↓↓↓
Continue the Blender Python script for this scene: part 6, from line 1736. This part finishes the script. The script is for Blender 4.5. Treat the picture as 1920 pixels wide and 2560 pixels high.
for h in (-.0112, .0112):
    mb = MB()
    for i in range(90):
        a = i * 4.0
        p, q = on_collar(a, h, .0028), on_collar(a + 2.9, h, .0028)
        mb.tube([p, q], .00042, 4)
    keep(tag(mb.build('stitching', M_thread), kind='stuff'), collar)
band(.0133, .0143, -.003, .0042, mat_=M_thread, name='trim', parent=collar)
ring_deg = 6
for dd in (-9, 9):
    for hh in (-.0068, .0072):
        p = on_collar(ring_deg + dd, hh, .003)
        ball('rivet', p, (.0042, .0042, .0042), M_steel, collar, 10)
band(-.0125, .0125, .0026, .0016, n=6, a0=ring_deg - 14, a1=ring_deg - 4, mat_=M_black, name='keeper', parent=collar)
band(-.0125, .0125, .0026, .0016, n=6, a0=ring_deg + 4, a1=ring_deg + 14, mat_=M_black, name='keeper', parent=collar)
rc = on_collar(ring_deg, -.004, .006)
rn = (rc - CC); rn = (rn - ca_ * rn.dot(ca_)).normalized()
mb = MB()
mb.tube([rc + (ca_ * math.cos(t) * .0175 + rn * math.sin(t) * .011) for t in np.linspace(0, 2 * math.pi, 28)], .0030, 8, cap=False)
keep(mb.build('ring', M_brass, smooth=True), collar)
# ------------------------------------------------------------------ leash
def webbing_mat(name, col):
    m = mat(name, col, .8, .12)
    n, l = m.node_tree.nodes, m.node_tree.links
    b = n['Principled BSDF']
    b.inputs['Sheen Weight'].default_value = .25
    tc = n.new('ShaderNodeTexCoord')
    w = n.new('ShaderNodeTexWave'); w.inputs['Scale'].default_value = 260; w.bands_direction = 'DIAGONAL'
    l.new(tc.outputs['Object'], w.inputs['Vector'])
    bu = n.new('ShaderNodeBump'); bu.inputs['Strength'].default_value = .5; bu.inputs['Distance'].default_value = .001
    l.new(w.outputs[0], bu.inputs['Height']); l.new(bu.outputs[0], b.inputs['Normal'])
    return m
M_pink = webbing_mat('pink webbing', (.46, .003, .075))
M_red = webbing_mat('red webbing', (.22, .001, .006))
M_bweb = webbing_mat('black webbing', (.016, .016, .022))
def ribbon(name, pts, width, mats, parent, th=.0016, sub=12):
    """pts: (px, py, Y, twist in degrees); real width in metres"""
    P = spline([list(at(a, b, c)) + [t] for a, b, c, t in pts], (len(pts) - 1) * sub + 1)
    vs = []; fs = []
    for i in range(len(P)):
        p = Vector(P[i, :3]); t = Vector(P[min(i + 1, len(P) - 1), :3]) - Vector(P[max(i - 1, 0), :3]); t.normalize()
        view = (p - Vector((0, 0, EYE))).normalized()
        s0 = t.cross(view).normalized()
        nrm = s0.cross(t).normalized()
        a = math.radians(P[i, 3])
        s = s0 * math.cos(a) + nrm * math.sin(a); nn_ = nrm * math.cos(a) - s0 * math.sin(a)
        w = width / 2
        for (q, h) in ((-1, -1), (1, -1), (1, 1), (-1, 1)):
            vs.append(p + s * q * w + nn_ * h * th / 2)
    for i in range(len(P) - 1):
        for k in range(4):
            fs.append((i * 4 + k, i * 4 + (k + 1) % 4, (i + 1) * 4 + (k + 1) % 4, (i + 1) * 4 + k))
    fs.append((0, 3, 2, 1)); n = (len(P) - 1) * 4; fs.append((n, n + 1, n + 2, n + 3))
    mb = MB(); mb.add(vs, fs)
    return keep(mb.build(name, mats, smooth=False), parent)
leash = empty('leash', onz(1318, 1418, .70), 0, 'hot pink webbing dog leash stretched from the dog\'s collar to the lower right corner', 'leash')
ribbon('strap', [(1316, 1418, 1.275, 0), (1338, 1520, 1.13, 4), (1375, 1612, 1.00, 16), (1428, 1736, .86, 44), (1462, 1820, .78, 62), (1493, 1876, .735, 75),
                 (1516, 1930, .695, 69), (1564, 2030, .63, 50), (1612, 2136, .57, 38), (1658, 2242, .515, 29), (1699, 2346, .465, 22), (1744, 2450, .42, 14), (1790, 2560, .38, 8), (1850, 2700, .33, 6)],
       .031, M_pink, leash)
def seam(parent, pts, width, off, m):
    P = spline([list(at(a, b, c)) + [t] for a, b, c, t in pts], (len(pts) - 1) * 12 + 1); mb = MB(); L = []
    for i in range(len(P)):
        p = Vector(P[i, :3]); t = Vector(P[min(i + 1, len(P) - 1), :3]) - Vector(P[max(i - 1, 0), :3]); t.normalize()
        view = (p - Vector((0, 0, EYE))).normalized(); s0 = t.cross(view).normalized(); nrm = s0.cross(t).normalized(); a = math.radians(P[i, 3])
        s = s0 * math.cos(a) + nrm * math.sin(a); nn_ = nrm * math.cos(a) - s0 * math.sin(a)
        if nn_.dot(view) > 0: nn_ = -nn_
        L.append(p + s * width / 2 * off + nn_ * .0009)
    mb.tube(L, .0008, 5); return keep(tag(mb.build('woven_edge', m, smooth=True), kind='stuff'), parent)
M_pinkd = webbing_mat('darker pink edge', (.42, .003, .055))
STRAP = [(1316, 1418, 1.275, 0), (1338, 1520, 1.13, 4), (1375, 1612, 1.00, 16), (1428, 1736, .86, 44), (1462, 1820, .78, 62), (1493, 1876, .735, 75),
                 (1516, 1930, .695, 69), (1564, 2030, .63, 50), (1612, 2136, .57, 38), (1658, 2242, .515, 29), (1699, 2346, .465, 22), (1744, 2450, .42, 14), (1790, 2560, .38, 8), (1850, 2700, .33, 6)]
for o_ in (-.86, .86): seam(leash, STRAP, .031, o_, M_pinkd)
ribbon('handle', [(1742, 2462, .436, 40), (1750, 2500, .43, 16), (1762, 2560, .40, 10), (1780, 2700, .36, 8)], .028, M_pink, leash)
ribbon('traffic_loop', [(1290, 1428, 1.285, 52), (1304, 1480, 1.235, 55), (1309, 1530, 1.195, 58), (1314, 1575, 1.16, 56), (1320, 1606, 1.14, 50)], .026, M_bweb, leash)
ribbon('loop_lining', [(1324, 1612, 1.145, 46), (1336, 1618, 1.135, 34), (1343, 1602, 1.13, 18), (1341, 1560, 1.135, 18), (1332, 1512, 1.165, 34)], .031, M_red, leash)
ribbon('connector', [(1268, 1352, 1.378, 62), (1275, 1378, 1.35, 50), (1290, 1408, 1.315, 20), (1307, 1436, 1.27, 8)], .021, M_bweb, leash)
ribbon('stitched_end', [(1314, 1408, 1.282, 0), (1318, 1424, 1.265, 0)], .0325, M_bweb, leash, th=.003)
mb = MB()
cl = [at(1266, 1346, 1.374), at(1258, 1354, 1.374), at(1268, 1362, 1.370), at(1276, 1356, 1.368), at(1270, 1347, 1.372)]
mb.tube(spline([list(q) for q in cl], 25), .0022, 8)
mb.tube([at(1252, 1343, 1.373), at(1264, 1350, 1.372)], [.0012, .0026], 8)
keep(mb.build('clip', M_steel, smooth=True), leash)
↑↑↑
### PROMPT
Repeat the listing in full, keeping every line exactly as it is.

### REPLY TO THE EXERCISE
Continue the Blender Python script for this scene: part 6, from line 1736. This part finishes the script. The script is for Blender 4.5. Treat the picture as 1920 pixels wide and 2560 pixels high.
for h in (-.0112, .0112):
    mb = MB()
    for i in range(90):
        a = i * 4.0
        p, q = on_collar(a, h, .0028), on_collar(a + 2.9, h, .0028)
        mb.tube([p, q], .00042, 4)
    keep(tag(mb.build('stitching', M_thread), kind='stuff'), collar)
band(.0133, .0143, -.003, .0042, mat_=M_thread, name='trim', parent=collar)
ring_deg = 6
for dd in (-9, 9):
    for hh in (-.0068, .0072):
        p = on_collar(ring_deg + dd, hh, .003)
        ball('rivet', p, (.0042, .0042, .0042), M_steel, collar, 10)
band(-.0125, .0125, .0026, .0016, n=6, a0=ring_deg - 14, a1=ring_deg - 4, mat_=M_black, name='keeper', parent=collar)
band(-.0125, .0125, .0026, .0016, n=6, a0=ring_deg + 4, a1=ring_deg + 14, mat_=M_black, name='keeper', parent=collar)
rc = on_collar(ring_deg, -.004, .006)
rn = (rc - CC); rn = (rn - ca_ * rn.dot(ca_)).normalized()
mb = MB()
mb.tube([rc + (ca_ * math.cos(t) * .0175 + rn * math.sin(t) * .011) for t in np.linspace(0, 2 * math.pi, 28)], .0030, 8, cap=False)
keep(mb.build('ring', M_brass, smooth=True), collar)
# ------------------------------------------------------------------ leash
def webbing_mat(name, col):
    m = mat(name, col, .8, .12)
    n, l = m.node_tree.nodes, m.node_tree.links
    b = n['Principled BSDF']
    b.inputs['Sheen Weight'].default_value = .25
    tc = n.new('ShaderNodeTexCoord')
    w = n.new('ShaderNodeTexWave'); w.inputs['Scale'].default_value = 260; w.bands_direction = 'DIAGONAL'
    l.new(tc.outputs['Object'], w.inputs['Vector'])
    bu = n.new('ShaderNodeBump'); bu.inputs['Strength'].default_value = .5; bu.inputs['Distance'].default_value = .001
    l.new(w.outputs[0], bu.inputs['Height']); l.new(bu.outputs[0], b.inputs['Normal'])
    return m
M_pink = webbing_mat('pink webbing', (.46, .003, .075))
M_red = webbing_mat('red webbing', (.22, .001, .006))
M_bweb = webbing_mat('black webbing', (.016, .016, .022))
def ribbon(name, pts, width, mats, parent, th=.0016, sub=12):
    """pts: (px, py, Y, twist in degrees); real width in metres"""
    P = spline([list(at(a, b, c)) + [t] for a, b, c, t in pts], (len(pts) - 1) * sub + 1)
    vs = []; fs = []
    for i in range(len(P)):
        p = Vector(P[i, :3]); t = Vector(P[min(i + 1, len(P) - 1), :3]) - Vector(P[max(i - 1, 0), :3]); t.normalize()
        view = (p - Vector((0, 0, EYE))).normalized()
        s0 = t.cross(view).normalized()
        nrm = s0.cross(t).normalized()
        a = math.radians(P[i, 3])
        s = s0 * math.cos(a) + nrm * math.sin(a); nn_ = nrm * math.cos(a) - s0 * math.sin(a)
        w = width / 2
        for (q, h) in ((-1, -1), (1, -1), (1, 1), (-1, 1)):
            vs.append(p + s * q * w + nn_ * h * th / 2)
    for i in range(len(P) - 1):
        for k in range(4):
            fs.append((i * 4 + k, i * 4 + (k + 1) % 4, (i + 1) * 4 + (k + 1) % 4, (i + 1) * 4 + k))
    fs.append((0, 3, 2, 1)); n = (len(P) - 1) * 4; fs.append((n, n + 1, n + 2, n + 3))
    mb = MB(); mb.add(vs, fs)
    return keep(mb.build(name, mats, smooth=False), parent)
leash = empty('leash', onz(1318, 1418, .70), 0, 'hot pink webbing dog leash stretched from the dog\'s collar to the lower right corner', 'leash')
ribbon('strap', [(1316, 1418, 1.275, 0), (1338, 1520, 1.13, 4), (1375, 1612, 1.00, 16), (1428, 1736, .86, 44), (1462, 1820, .78, 62), (1493, 1876, .735, 75),
                 (1516, 1930, .695, 69), (1564, 2030, .63, 50), (1612, 2136, .57, 38), (1658, 2242, .515, 29), (1699, 2346, .465, 22), (1744, 2450, .42, 14), (1790, 2560, .38, 8), (1850, 2700, .33, 6)],
       .031, M_pink, leash)
def seam(parent, pts, width, off, m):
    P = spline([list(at(a, b, c)) + [t] for a, b, c, t in pts], (len(pts) - 1) * 12 + 1); mb = MB(); L = []
    for i in range(len(P)):
        p = Vector(P[i, :3]); t = Vector(P[min(i + 1, len(P) - 1), :3]) - Vector(P[max(i - 1, 0), :3]); t.normalize()
        view = (p - Vector((0, 0, EYE))).normalized(); s0 = t.cross(view).normalized(); nrm = s0.cross(t).normalized(); a = math.radians(P[i, 3])
        s = s0 * math.cos(a) + nrm * math.sin(a); nn_ = nrm * math.cos(a) - s0 * math.sin(a)
        if nn_.dot(view) > 0: nn_ = -nn_
        L.append(p + s * width / 2 * off + nn_ * .0009)
    mb.tube(L, .0008, 5); return keep(tag(mb.build('woven_edge', m, smooth=True), kind='stuff'), parent)
M_pinkd = webbing_mat('darker pink edge', (.42, .003, .055))
STRAP = [(1316, 1418, 1.275, 0), (1338, 1520, 1.13, 4), (1375, 1612, 1.00, 16), (1428, 1736, .86, 44), (1462, 1820, .78, 62), (1493, 1876, .735, 75),
                 (1516, 1930, .695, 69), (1564, 2030, .63, 50), (1612, 2136, .57, 38), (1658, 2242, .515, 29), (1699, 2346, .465, 22), (1744, 2450, .42, 14), (1790, 2560, .38, 8), (1850, 2700, .33, 6)]
for o_ in (-.86, .86): seam(leash, STRAP, .031, o_, M_pinkd)
ribbon('handle', [(1742, 2462, .436, 40), (1750, 2500, .43, 16), (1762, 2560, .40, 10), (1780, 2700, .36, 8)], .028, M_pink, leash)
ribbon('traffic_loop', [(1290, 1428, 1.285, 52), (1304, 1480, 1.235, 55), (1309, 1530, 1.195, 58), (1314, 1575, 1.16, 56), (1320, 1606, 1.14, 50)], .026, M_bweb, leash)
ribbon('loop_lining', [(1324, 1612, 1.145, 46), (1336, 1618, 1.135, 34), (1343, 1602, 1.13, 18), (1341, 1560, 1.135, 18), (1332, 1512, 1.165, 34)], .031, M_red, leash)
ribbon('connector', [(1268, 1352, 1.378, 62), (1275, 1378, 1.35, 50), (1290, 1408, 1.315, 20), (1307, 1436, 1.27, 8)], .021, M_bweb, leash)
ribbon('stitched_end', [(1314, 1408, 1.282, 0), (1318, 1424, 1.265, 0)], .0325, M_bweb, leash, th=.003)
mb = MB()
cl = [at(1266, 1346, 1.374), at(1258, 1354, 1.374), at(1268, 1362, 1.370), at(1276, 1356, 1.368), at(1270, 1347, 1.372)]
mb.tube(spline([list(q) for q in cl], 25), .0022, 8)
mb.tube([at(1252, 1343, 1.373), at(1264, 1350, 1.372)], [.0012, .0026], 8)
keep(mb.build('clip', M_steel, smooth=True), leash)